Money laundering is a worldwide phenomenon and we have anti money laundering laws in nearly every country now. The way India has chosen to define the scope of its anti money laundering law is interesting. If each violation of every law in the country was to be treated as involving money laundering, it would be an arduous task to accomplish to control it. Thus, the scope had to be curtailed for better focus and administration. Thus, India identifies only a few serious or grave laws to be covered under the anti money laundering enforcement. For instance, offences such as murder, drug-trafficking, terrorism, cheating, frauds, forgery, criminal conspiracy, besides several others are covered within the scope of the anti money laundering law. Evasion of income-tax is also a crime in India, but not considered serious enough to keep it under the anti money laundering tab. Here’s our first pointer - what attracts ED’s time would always then be a serious offence only and nothing else.

Now, every crime is to be met and responded with a heavy and forceful hand. The remedy thus has to be quick and effective. The anti money laundering law in India is designed just this way. Firstly, the ancient adage that we’re all familiar with - ‘innocent till proven guilty’ - is turned on its head. If someone is accused of having carried out money laundering, he’ll be presumed to be ‘guilty till proven innocent’. Secondly, the money (or, property) involved in the offence is swiftly taken away by way of attachment and de-possession (in many other laws, an attachment by some government authority might not result in de-possession). Thirdly, if the accused is arrested (maybe for interrogation or to ensure that he doesn’t tamper the evidence), it is relatively more difficult to get bail than in case of an arrest under other laws. Fourthly, statements or confessions recorded by the ED officers are admissible as evidence in any court, unlike statements given to a police officer during interrogation which have absolutely no value in court. Thus, our next inference - the statutory powers that the ED enjoys to rectify money laundering are swingeing in nature and degree and not normally available to other agencies. (Those in Mumbai would recall the times of the Mumbai organised crime scene in the 80s and 90s - the law that is credited with suppressing it granted similar powers to the state police.)
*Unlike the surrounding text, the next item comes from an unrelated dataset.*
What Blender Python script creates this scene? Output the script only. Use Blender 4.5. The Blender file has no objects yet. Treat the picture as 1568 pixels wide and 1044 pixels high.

I’ll write some more points randomly as they come to mind. Being a central government agency, the mandates are often supervised centrally from Delhi. The knowledge exchange, hence, is better and jurisdictional issues are minimal. Then, the selection of cases recently has been (and correctly so I believe) influenced by the quantum of money involved - we hear and read daily of thousands of crores in bank defaults and siphoning of public money. The ED is busy in cases where the public money is at stake and these cases are bound to hit the headlines. Further, besides the anti money laundering law, the ED also administers the foreign exchange law. Thus, where money laundering has been effected across the borders, the investigation is jointly carried out under both the laws by a single agency and a meaningful result could be reached. In fact, in several cases, the starting point of the investigation lies in the foreign exchange law and when layers are peeled away, the crime of money laundering is revealed. And who’d deny that cross-border money flow for ulterior purposes always catches the media and public eye.

To conclude without ascribing a rationale to the above would leave this note incomplete. Courts have repeatedly held that economic crimes are far more serious than crimes against individuals as they injure the economic and social fabric of the society. The realisation globally is that these crimes are to be dealt with differently and the consequences for the offender have to be severe. He is to be deprived of his property that he has amassed from the wrongdoing, the relaxed test of innocence and guilt is not to be made available to him, and he should not be let loose from custody easily. Match this with today’s times when skeletons of economic crimes are being exhumed each day while fresh such crimes are being committed as often, and we might have an answer to our moot question - why is the Enforcement Directorate always in the news (lately)?